Set problem -> Give an exact transcription of every line, dropping the images.

--------

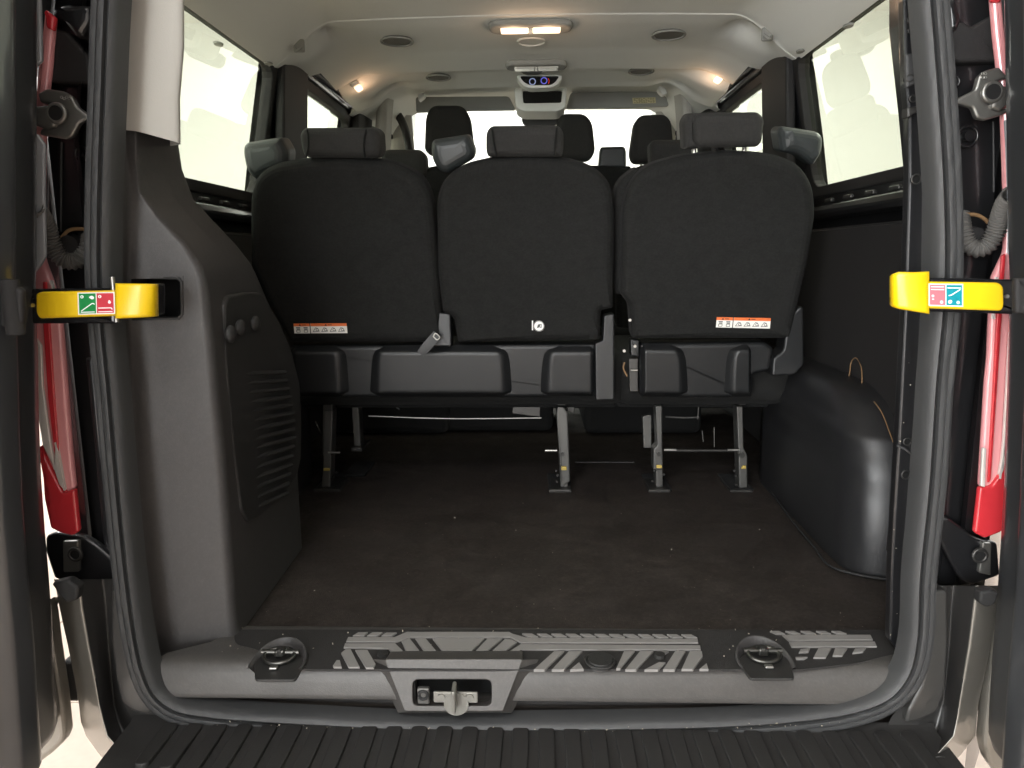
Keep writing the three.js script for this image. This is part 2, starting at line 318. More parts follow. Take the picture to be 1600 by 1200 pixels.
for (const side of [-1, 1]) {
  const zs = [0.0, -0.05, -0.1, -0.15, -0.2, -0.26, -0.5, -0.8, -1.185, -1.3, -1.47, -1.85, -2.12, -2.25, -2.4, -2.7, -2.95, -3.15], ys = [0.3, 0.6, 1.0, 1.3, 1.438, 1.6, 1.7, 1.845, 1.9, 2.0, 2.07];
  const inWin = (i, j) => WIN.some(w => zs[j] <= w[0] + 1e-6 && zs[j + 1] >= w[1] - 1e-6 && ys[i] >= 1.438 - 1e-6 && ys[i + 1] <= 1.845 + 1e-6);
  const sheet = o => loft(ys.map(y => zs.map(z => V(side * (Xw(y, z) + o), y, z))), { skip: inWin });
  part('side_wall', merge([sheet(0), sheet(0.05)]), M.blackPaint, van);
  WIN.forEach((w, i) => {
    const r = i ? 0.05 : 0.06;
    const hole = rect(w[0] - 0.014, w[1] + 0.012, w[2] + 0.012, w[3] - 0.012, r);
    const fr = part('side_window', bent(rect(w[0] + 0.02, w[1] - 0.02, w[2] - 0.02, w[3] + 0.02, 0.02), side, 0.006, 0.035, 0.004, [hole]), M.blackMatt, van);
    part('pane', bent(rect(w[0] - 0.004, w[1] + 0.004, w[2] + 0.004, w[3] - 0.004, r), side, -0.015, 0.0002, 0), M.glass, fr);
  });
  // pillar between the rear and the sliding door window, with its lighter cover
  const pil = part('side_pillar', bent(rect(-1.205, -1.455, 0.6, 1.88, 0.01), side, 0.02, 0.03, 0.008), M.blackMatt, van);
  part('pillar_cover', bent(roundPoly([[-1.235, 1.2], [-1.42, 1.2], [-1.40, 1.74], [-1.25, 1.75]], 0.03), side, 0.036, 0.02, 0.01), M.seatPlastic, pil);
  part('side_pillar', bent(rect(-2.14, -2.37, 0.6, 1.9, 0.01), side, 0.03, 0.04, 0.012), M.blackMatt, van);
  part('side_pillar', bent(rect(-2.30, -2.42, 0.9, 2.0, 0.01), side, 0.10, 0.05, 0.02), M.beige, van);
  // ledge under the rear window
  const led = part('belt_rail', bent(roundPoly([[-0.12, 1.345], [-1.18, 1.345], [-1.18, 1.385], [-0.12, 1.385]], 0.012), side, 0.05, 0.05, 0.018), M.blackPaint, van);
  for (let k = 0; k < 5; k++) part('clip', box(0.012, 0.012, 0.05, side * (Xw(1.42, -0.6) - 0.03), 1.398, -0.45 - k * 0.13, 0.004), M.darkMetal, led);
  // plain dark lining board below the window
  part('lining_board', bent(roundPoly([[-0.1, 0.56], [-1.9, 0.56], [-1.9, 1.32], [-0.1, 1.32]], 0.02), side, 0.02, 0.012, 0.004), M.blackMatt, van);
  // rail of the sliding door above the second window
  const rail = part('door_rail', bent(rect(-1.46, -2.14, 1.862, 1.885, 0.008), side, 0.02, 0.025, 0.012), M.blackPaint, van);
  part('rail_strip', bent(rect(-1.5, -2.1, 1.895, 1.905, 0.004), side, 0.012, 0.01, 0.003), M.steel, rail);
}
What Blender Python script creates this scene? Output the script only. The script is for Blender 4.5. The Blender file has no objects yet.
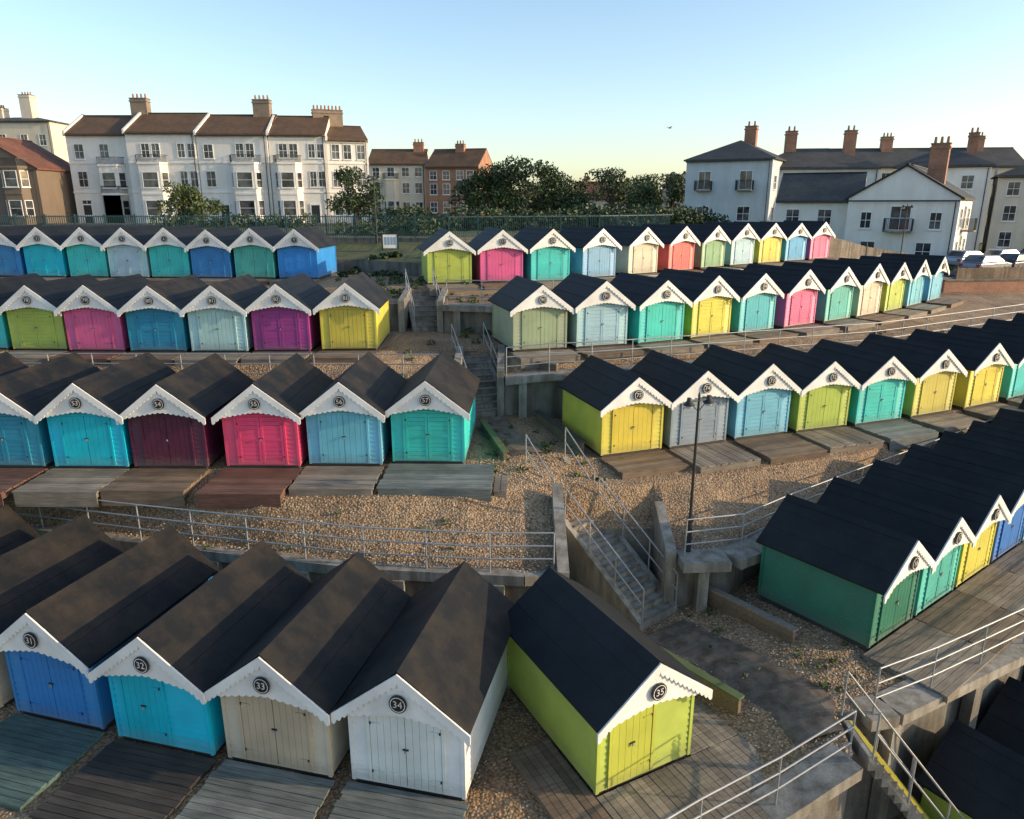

--------

Expected answer ->
Keep writing the three.js script for this image. This is part 2, starting at line 318. More parts follow. Take the picture to be 1600 by 1200 pixels.
for (const side of [-1, 1]) {
  const zs = [0.0, -0.05, -0.1, -0.15, -0.2, -0.26, -0.5, -0.8, -1.185, -1.3, -1.47, -1.85, -2.12, -2.25, -2.4, -2.7, -2.95, -3.15], ys = [0.3, 0.6, 1.0, 1.3, 1.438, 1.6, 1.7, 1.845, 1.9, 2.0, 2.07];
  const inWin = (i, j) => WIN.some(w => zs[j] <= w[0] + 1e-6 && zs[j + 1] >= w[1] - 1e-6 && ys[i] >= 1.438 - 1e-6 && ys[i + 1] <= 1.845 + 1e-6);
  const sheet = o => loft(ys.map(y => zs.map(z => V(side * (Xw(y, z) + o), y, z))), { skip: inWin });
  part('side_wall', merge([sheet(0), sheet(0.05)]), M.blackPaint, van);
  WIN.forEach((w, i) => {
    const r = i ? 0.05 : 0.06;
    const hole = rect(w[0] - 0.014, w[1] + 0.012, w[2] + 0.012, w[3] - 0.012, r);
    const fr = part('side_window', bent(rect(w[0] + 0.02, w[1] - 0.02, w[2] - 0.02, w[3] + 0.02, 0.02), side, 0.006, 0.035, 0.004, [hole]), M.blackMatt, van);
    part('pane', bent(rect(w[0] - 0.004, w[1] + 0.004, w[2] + 0.004, w[3] - 0.004, r), side, -0.015, 0.0002, 0), M.glass, fr);
  });
  // pillar between the rear and the sliding door window, with its lighter cover
  const pil = part('side_pillar', bent(rect(-1.205, -1.455, 0.6, 1.88, 0.01), side, 0.02, 0.03, 0.008), M.blackMatt, van);
  part('pillar_cover', bent(roundPoly([[-1.235, 1.2], [-1.42, 1.2], [-1.40, 1.74], [-1.25, 1.75]], 0.03), side, 0.036, 0.02, 0.01), M.seatPlastic, pil);
  part('side_pillar', bent(rect(-2.14, -2.37, 0.6, 1.9, 0.01), side, 0.03, 0.04, 0.012), M.blackMatt, van);
  part('side_pillar', bent(rect(-2.30, -2.42, 0.9, 2.0, 0.01), side, 0.10, 0.05, 0.02), M.beige, van);
  // ledge under the rear window
  const led = part('belt_rail', bent(roundPoly([[-0.12, 1.345], [-1.18, 1.345], [-1.18, 1.385], [-0.12, 1.385]], 0.012), side, 0.05, 0.05, 0.018), M.blackPaint, van);
  for (let k = 0; k < 5; k++) part('clip', box(0.012, 0.012, 0.05, side * (Xw(1.42, -0.6) - 0.03), 1.398, -0.45 - k * 0.13, 0.004), M.darkMetal, led);
  // plain dark lining board below the window
  part('lining_board', bent(roundPoly([[-0.1, 0.56], [-1.9, 0.56], [-1.9, 1.32], [-0.1, 1.32]], 0.02), side, 0.02, 0.012, 0.004), M.blackMatt, van);
  // rail of the sliding door above the second window
  const rail = part('door_rail', bent(rect(-1.46, -2.14, 1.862, 1.885, 0.008), side, 0.02, 0.025, 0.012), M.blackPaint, van);
  part('rail_strip', bent(rect(-1.5, -2.1, 1.895, 1.905, 0.004), side, 0.012, 0.01, 0.003), M.steel, rail);
}
What Blender Python script creates this scene? Output the script only. The script is for Blender 4.5. The Blender file has no objects yet.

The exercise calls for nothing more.